The United States Constitution, born 227 years ago, is one of the most profound documents ever written. It was centuries in the making and created government that let individuals act in their own best interest. Fifty-five men in Philadelphia presided over its birth and presented it to a watchful world on September 17, 1787.
The pattern for America’s government came through Christianity to Moses and ancient Israel. Our Constitution translates inalienable rights from God into formal government; rights such as freedom of worship and speech, privacy and property ownership, self-defense and fair treatment by the law.
America gives self-government because we choose our lawmakers. Ancient Israel also had representative government under Moses. This was not history’s norm: people have traditionally fallen into two groups—those who make rules and those who follow them. The long path to self-government wound its way to Runnymeade, England in 1215 AD when English barons demanded rights from King James, and insisted he sign the Magna Carta to guarantee them. With their demand for recognition, they stepped onto a long road to independence that inched its way to the United States Constitution.
Good government has a mandatory element: it must control power. Humans are prone to grasp and abuse power. Some claim it for worthwhile things—with power, they could do much good. Others begin and end with dishonorable intentions that bring havoc and misery. Regardless of intent, power rarely remains uncorrupted. As Lord Acton of Britain said, “Power tends to corrupt, and absolute power corrupts absolutely.”
Our gifted original Constitution controls power by dividing it between the branches of government. Isaiah explained it to the Founders: “For the Lord is our judge; the Lord is our lawgiver; the Lord is our king” (Isaiah 33:22). The checks and balances in the Constitution created a balanced, working whole to divide power so everybody got some but nobody gets it all. Congress was to make the rules, the executive would enforce them, the courts would stabilize them.
Three methods to select leaders further brokered power: the people selected the House of Representatives, the states selected the Senate, and the very workable electoral college, which is not understood today, gave us a chief executive. Citizens held veto power because they chose those who wrote state and federal laws.

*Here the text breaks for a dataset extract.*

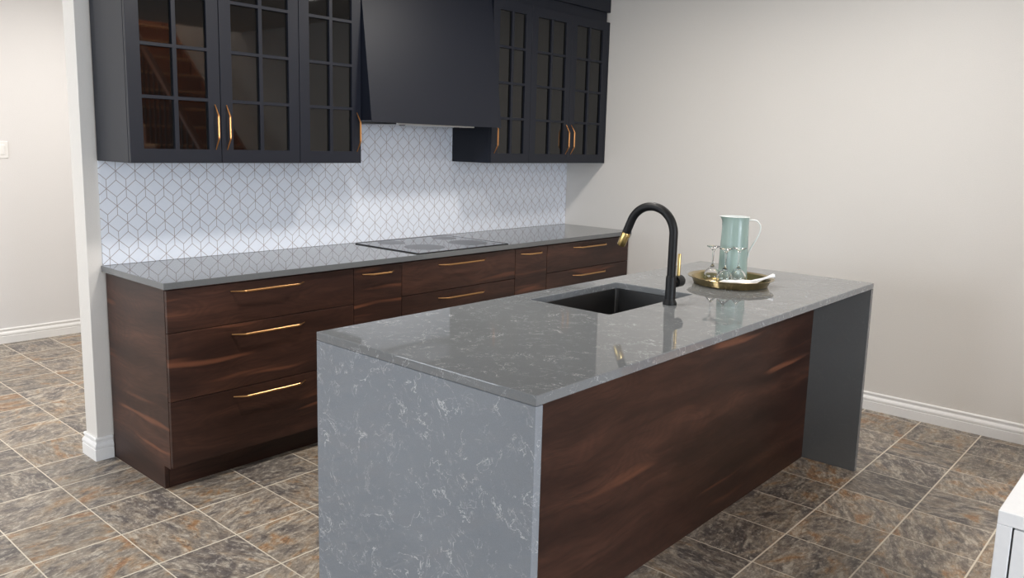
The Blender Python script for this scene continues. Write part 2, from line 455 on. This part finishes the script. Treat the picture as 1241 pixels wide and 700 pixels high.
baseboard('baseboard_back_hall', (0, 0.125), (XE, 0.125), (0, 1))
# baseboard wrapping the free end of the back wall (mitred corners)
bm = bmesh.new()
path = [((-3.4165, 0.0), (0, -1)), ((XE, 0.0), (-1, -1)), ((XE, 0.125), (-1, 1)), ((XE+0.03, 0.125), (0, 1))]
rings = [[bm.verts.new((p[0]+n_[0]*d, p[1]+n_[1]*d, z)) for d, z in BP] for p, n_ in path]
for A, B in zip(rings, rings[1:]):
    for i in range(len(BP)-1): bm.faces.new((A[i], A[i+1], B[i+1], B[i]))
    bm.faces.new((A[-1], A[0], B[0], B[-1]))
bm.faces.new(rings[0]); bm.faces.new(rings[-1][::-1])
struct('baseboard_end', bm, M['white'])

# ------------------------------------------------------------------ handles
def bow_handle(parent, c, axis, length, grip, face_y, mat, out=0.034, r=0.0048):
    """slim bar with slanted tapering legs; c = (x, z) of its centre, fixed to the front at face_y"""
    L, G = length/2, grip/2
    prof = [(-L, 0.0, 0.5), (-G-0.001, -out, 0.95), (-G+0.004, -out, 1.15), (G-0.004, -out, 1.15), (G+0.001, -out, 0.95), (L, 0.0, 0.5)]
    pts = []; rad = []
    for s_, d, k in prof:
        pts.append((c[0]+s_, face_y+d, c[1]) if axis == 'x' else (c[0], face_y+d, c[1]+s_)); rad.append(r*k)
    bm = bmesh.new(); tube(bm, pts, rad, 12, ref=(0, 0, 1) if axis == 'x' else (1, 0, 0))
    return obj('handle', bm, mat, parent)

# ------------------------------------------------------------------ kitchen run: base cabinets
FY, CY = -0.600, -0.580        # drawer front face, carcass front
def base_unit(name, label, x0, x1, fronts, hlen, hgrip, end_panel=False):
    t = thing(name, label, 'cabinet', ((x0+x1)/2, -0.3, 0.0), 'walnut base cabinets under the grey counter')
    bm = bmesh.new(); xa = x0 + (0.020 if end_panel else 0.0005)
    box(bm, xa, x1-0.0005, CY, -0.012, 0.107, 0.884)
    obj('carcass', bm, M['wood'], t)
    if end_panel:
        bm = bmesh.new()
        prism_x(bm, x0, x0+0.019, [(-0.012, 0.0), (-0.524, 0.0), (-0.524, 0.105), (CY-0.002, 0.105), (CY-0.002, 0.884), (-0.012, 0.884)])
        obj('end_panel', bm, M['wood'], t, bevel=0.001)
    bm = bmesh.new(); box(bm, xa, x1-0.0005, -0.524, -0.506, 0.0, 0.106)
    obj('toe_kick', bm, M['wood'], t)
    for z0, z1, hz in fronts:
        bm = bmesh.new(); box(bm, x0+0.0018, x1-0.0018, FY, CY-0.002, z0+0.0016, z1-0.0016)
        d = obj('drawer_front', bm, M['wood'], t, bevel=0.0012)
        bow_handle(d, ((x0+x1)/2, hz), 'x', hlen, hgrip, FY, M['brass'])
    return t
T3 = [(0.697, 0.879, 0.843), (0.402, 0.697, 0.650), (0.112, 0.402, 0.366)]
T3b = [(0.697, 0.879, 0.843), (0.402, 0.697, 0.656), (0.112, 0.402, 0.366)]
T1 = [(0.112, 0.879, 0.843)]
base_unit('base_cabinet', 'wide dark walnut cabinet with three drawers beside the doorway wall end', -3.413, -2.463, T3, 0.375, 0.275, True)
base_unit('base_cabinet', 'narrow dark walnut pull-out cabinet left of the cooktop drawers', -2.463, -2.150, T1, 0.205, 0.115)
base_unit('base_cabinet', 'wide dark walnut drawer cabinet directly below the cooktop', -2.150, -1.247, T3b, 0.375, 0.275)
base_unit('base_cabinet', 'narrow dark walnut pull-out cabinet right of the cooktop drawers, with pale wood streaks', -1.247, -0.940, T1, 0.205, 0.115)
base_unit('base_cabinet', 'wide dark walnut drawer cabinet against the right wall', -0.940, -0.010, T3b, 0.375, 0.275)

bm = bmesh.new(); box(bm, -3.428, -0.002, -0.618, -0.002, 0.886, 0.914)
tag(obj('countertop', bm, M['quartz2'], loc=(-1.7, -0.3, 0.886), bevel=0.0015), 'long plain grey quartz countertop along the tiled wall', 'countertop')

# tiled backsplash, higher behind the hood
bm = bmesh.new()
P = [(-3.420, 0.915), (-0.002, 0.915), (-0.002, 1.388), (-1.2215, 1.388), (-1.2215, 1.603), (-2.2205, 1.603), (-2.2205, 1.388), (-3.420, 1.388)]
prism_poly(bm, [(x, -0.009, z) for x, z in P], (0, 0.0085, 0))
tag(obj('tiled_backsplash', bm, M['splash'], loc=(-1.7, -0.004, 0.915)), 'white backsplash of rhombus tiles with thin brown grout above the counter', 'backsplash')

# cooktop
t = thing('cooktop', 'black glass cooktop with four round zones set in the grey counter', 'cooktop', (-1.68, -0.33, 0.914))
bm = bmesh.new(); box(bm, -2.032, -1.322, -0.600, -0.060, 0.9143, 0.9185); obj('glass_plate', bm, M['ceran'], t, bevel=0.001)
bm = bmesh.new(); grid_solid(bm, [-2.036, -2.0322, -1.3218, -1.318], [-0.604, -0.6002, -0.0598, -0.056], {(1, 1)}, 0.9142, 0.9192)
for v in bm.verts: v.co = Vector((v.co.x, v.co.z, v.co.y))
obj('trim_frame', bm, M['black'], t)
for cx, cy, r in ((-1.828, -0.420, 0.116), (-1.480, -0.420, 0.116), (-1.852, -0.158, 0.080), (-1.436, -0.168, 0.077)):
    bm = bmesh.new(); lathe(bm, cx, cy, [(0, 0.9186), (r, 0.9186), (r, 0.91875), (0, 0.91875)], 56); obj('burner_zone', bm, M['burner'], t)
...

The Constitution is profoundly more than political rules. It is human nature in writing—a control on man’s greed for power. While they were optimistic about America’s future, our Framers were also realists. They knew man’s duality—the good and evil in each of us. In the words of James Madison: “As there is a degree of depravity in mankind which requires a certain . . . distrust, so there are other qualities in human nature which justify . . . esteem and confidence.” Their intent was to encourage virtue and restrict vice. The Constitution did so brilliantly; it is genius in written form.
As further protection against mayhem, changes to the system would require time, effort and broad support. Flippant, wanton destruction of inalienable rights would undo their inspired plan, so change was made deliberately difficult. Those who crave power accuse the Constitution of being slow and antiquated. It is not antiquated but it is, indeed, slow, and for a very good reason—your protection.
America created what most of Earth’s travelers have clamored for: personal liberty. Our system worked beautifully. It produced the greatest prosperity in modern history. After little more than a century under the Constitution, America produced 50% of the world’s goods with only 5% of her land mass and 6% of her population. That is success!
Enemies have set their sights on America. They say our founding document is unwieldy, outdated, unworkable. They smugly applaud their piecemeal chop job that has damaged our founding document. Yet history proves the durability of the Founders’ system. We just need to get back to the original principles and follow them.
Unfortunately, we haven’t been paying attention. We’ve been distracted while the division of power has been scrambled like eggs in an omelet. Presidents are writing laws by executive order, which they aren’t supposed to do, the court system is full of itself, and Congress is locked into sibling rivalry and can’t remember why it’s involved. We are badly in need of restoration.
Most of today’s young people don’t “get” the Constitution because the public schools no longer teach it. Yet it underlies everything we hold dear, and without it, America would be an unfriendly place. We must teach the Constitution in our homes and demand its return to the schools. (FYI, Common Core appears to have never heard of our founding document and a good share of our history.)
If we choose to refurbish liberty and redecorate the halls of national pride, we’ve got to study our founding document. We are losing it partly because we don’t understand it, and we rarely prize what we don’t understand. Again, Isaiah nails the concept: “Therefore, my people are gone into captivity because they have no knowledge.” (Isaiah 5:13) When we “get it”, we value it—the Constitution of the United States. Spend time with it; it needs our attention.